OPINION OF THE COURT
Per Curiam.Respondent was admitted to practice as an attorney on February 25, 1976 by the Appellate Division of the Supreme Court, Second Judicial Department. On April 13, 1982, the Departmental Disciplinary Committee received a complaint against him from Howard Parnés of the real estate firm of Houlihan-Parnes. It was alleged that Houlihan-Parnes had delivered $50,000 to respondent as escrow agent in a real estate transaction. Although the sale was never consummated and repeated demands were made for the money, respondent has purportedly refused to return the $50,000. On April 28,1982, a copy of the complaint was mailed to respondent, and he was requested to submit a written response. The committee received a reply on June 27, 1982 which asserted in part:
*269“In response to the request [of the complainants], I clearly stated that as an escrow agent I could not return the funds without written releases from all parties involved.
“In spite of the clear obligations and liabilities of an escrow agent, and in spite of the ongoing litigation and motions, Houlihan-Parnes insisted unilaterally that the funds be returned.”
Pursuant to the committee’s request, on October 19, 1982, this court issued a subpoena duces tecum directing respondent’s presence at the committee’s offices on November 8, 1982, along with his complete file in the matter relating to Howard Parnés’ complaint. Respondent appeared on that date and asked for an adjournment for the purpose of retaining legal counsel.' His request was granted, and he was advised on the record that the subpoena duces tecum required that he bring with him any records of his escrow account which would pertain to the real estate transaction in question. A tentative adjournment date was set for November 18,1982. On December 4, 1982, respondent came to the committee’s offices in the company of his attorney, Benjamin G. Sprecher, Esq. Respondent did not have with him the records of his escrow account but did agree to supply the committee with these records on or before December 21, 1982.
By letter dated December 17, 1982, the committee confirmed that respondent was to appear in its offices on December 22,1982, the previously arranged date, and that he was to bring with him his records of the escrow account. However, the interview scheduled for December 22, 1982 was subsequently postponed in a telephone conversation. On January 14, 1983, in compliance with a request from respondent’s lawyer, the committee forwarded a copy of the complaint and related letters from the complainant. Respondent’s attorney was asked to contact the committee for a mutually convenient date to resume the examination of his client. When no response was forthcoming to the committee’s letter of January 14, 1983, the committee sent respondent’s counsel another letter, this one dated January 27, 1983, stating that if there was no answer by *270February 3, 1983, it would be assumed that he no longer wished to co-operate with the committee’s investigation.
After the committee had received no further communication from either respondent or his lawyer, it applied to this court for a second subpoena duces tecum, which was issued on February 8, 1983, compelling respondent’s appearance, as well as production of his records. The return date of the subpoena was February 18,1983. Not only did respondent fail to honor the subpoena, but he made no effort to seek an adjournment of the return date. Thereafter, the committee moved that he be suspended until such time as the complaint against him has been disposed of, or until further order of this court.
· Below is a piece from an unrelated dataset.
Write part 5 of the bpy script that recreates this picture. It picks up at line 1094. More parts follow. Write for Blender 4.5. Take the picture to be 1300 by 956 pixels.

Respondent denies that he has failed to co-operate with the committee and, in addition, offers a number of reasons for his refusal to make available his records. According to respondent, “the sum ($50,000) was not to be placed in an escrow account but was rather to be used by respondent for expenses in connection with the $18,500,000 real estate purchase. The expenses included those incidental to a real estate purchase as well as an advance on the one million six hundred fifty thousand dollar commission due respondent.” Respondent claims that since his attorney has presented “proof” that the $50,000 was never intended to be put into an escrow account, his records are not relevant to the committee’s investigation.
Respondent’s arguments are not persuasive. The allegation of conversion which has been brought against him is extremely serious. Nonetheless, his response to the committee’s effort to determine the validity of the charge of misconduct has been to obstruct its investigation. Respondent has ignored two separate subpoenas issued by this court, as well as a series of requests from the committee. Even if there were merit to respondent’s contention that the complaint against him is unfounded, there can be no justification for his persistent refusal to co-operate with the committee. Consequently, respondent should be suspended from the practice of law until the matters herein are concluded, and until further order of this court.
Ross, J. P., Carro, Silverman, Bloom and Milonas, JJ., concur.
*271Respondent is suspended from practice as an attorney and counselor at law in the State of New York effective June 28,1983, until the matters herein are concluded, and until the further order of this court.